▶ INSTRUCTIONS TO FOLLOW
Write each line out again exactly as written.

▶ SUPPLIED INFORMATION
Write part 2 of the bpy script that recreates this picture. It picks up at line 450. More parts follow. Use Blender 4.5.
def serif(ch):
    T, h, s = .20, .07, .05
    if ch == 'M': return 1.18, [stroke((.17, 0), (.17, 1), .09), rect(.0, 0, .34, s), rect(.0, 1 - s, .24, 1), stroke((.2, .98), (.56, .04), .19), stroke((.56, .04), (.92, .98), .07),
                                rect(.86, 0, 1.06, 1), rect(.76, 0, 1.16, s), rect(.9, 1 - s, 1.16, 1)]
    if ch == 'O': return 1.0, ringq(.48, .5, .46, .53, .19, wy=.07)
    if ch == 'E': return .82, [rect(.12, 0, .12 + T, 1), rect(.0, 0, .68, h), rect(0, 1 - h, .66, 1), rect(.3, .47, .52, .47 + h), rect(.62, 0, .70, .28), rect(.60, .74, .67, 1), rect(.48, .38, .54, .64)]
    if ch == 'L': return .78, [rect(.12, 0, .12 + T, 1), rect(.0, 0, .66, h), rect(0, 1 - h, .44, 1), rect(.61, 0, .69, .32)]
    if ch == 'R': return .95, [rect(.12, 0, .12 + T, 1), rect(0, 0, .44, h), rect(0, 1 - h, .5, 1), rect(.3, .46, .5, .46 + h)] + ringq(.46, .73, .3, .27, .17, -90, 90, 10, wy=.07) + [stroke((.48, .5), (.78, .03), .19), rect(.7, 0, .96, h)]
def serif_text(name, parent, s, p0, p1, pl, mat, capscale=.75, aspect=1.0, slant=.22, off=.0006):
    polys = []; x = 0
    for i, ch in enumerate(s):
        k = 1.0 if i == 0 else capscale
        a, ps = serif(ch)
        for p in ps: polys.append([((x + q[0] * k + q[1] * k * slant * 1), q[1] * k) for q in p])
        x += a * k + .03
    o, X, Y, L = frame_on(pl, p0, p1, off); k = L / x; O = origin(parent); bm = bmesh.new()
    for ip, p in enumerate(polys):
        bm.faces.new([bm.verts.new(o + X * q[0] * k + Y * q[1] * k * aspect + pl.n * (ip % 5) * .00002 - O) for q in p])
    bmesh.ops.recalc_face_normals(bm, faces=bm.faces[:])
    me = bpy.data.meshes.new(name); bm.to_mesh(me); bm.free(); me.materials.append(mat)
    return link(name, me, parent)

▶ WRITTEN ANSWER
Write part 2 of the bpy script that recreates this picture. It picks up at line 450. More parts follow. Use Blender 4.5.
def serif(ch):
    T, h, s = .20, .07, .05
    if ch == 'M': return 1.18, [stroke((.17, 0), (.17, 1), .09), rect(.0, 0, .34, s), rect(.0, 1 - s, .24, 1), stroke((.2, .98), (.56, .04), .19), stroke((.56, .04), (.92, .98), .07),
                                rect(.86, 0, 1.06, 1), rect(.76, 0, 1.16, s), rect(.9, 1 - s, 1.16, 1)]
    if ch == 'O': return 1.0, ringq(.48, .5, .46, .53, .19, wy=.07)
    if ch == 'E': return .82, [rect(.12, 0, .12 + T, 1), rect(.0, 0, .68, h), rect(0, 1 - h, .66, 1), rect(.3, .47, .52, .47 + h), rect(.62, 0, .70, .28), rect(.60, .74, .67, 1), rect(.48, .38, .54, .64)]
    if ch == 'L': return .78, [rect(.12, 0, .12 + T, 1), rect(.0, 0, .66, h), rect(0, 1 - h, .44, 1), rect(.61, 0, .69, .32)]
    if ch == 'R': return .95, [rect(.12, 0, .12 + T, 1), rect(0, 0, .44, h), rect(0, 1 - h, .5, 1), rect(.3, .46, .5, .46 + h)] + ringq(.46, .73, .3, .27, .17, -90, 90, 10, wy=.07) + [stroke((.48, .5), (.78, .03), .19), rect(.7, 0, .96, h)]
def serif_text(name, parent, s, p0, p1, pl, mat, capscale=.75, aspect=1.0, slant=.22, off=.0006):
    polys = []; x = 0
    for i, ch in enumerate(s):
        k = 1.0 if i == 0 else capscale
        a, ps = serif(ch)
        for p in ps: polys.append([((x + q[0] * k + q[1] * k * slant * 1), q[1] * k) for q in p])
        x += a * k + .03
    o, X, Y, L = frame_on(pl, p0, p1, off); k = L / x; O = origin(parent); bm = bmesh.new()
    for ip, p in enumerate(polys):
        bm.faces.new([bm.verts.new(o + X * q[0] * k + Y * q[1] * k * aspect + pl.n * (ip % 5) * .00002 - O) for q in p])
    bmesh.ops.recalc_face_normals(bm, faces=bm.faces[:])
    me = bpy.data.meshes.new(name); bm.to_mesh(me); bm.free(); me.materials.append(mat)
    return link(name, me, parent)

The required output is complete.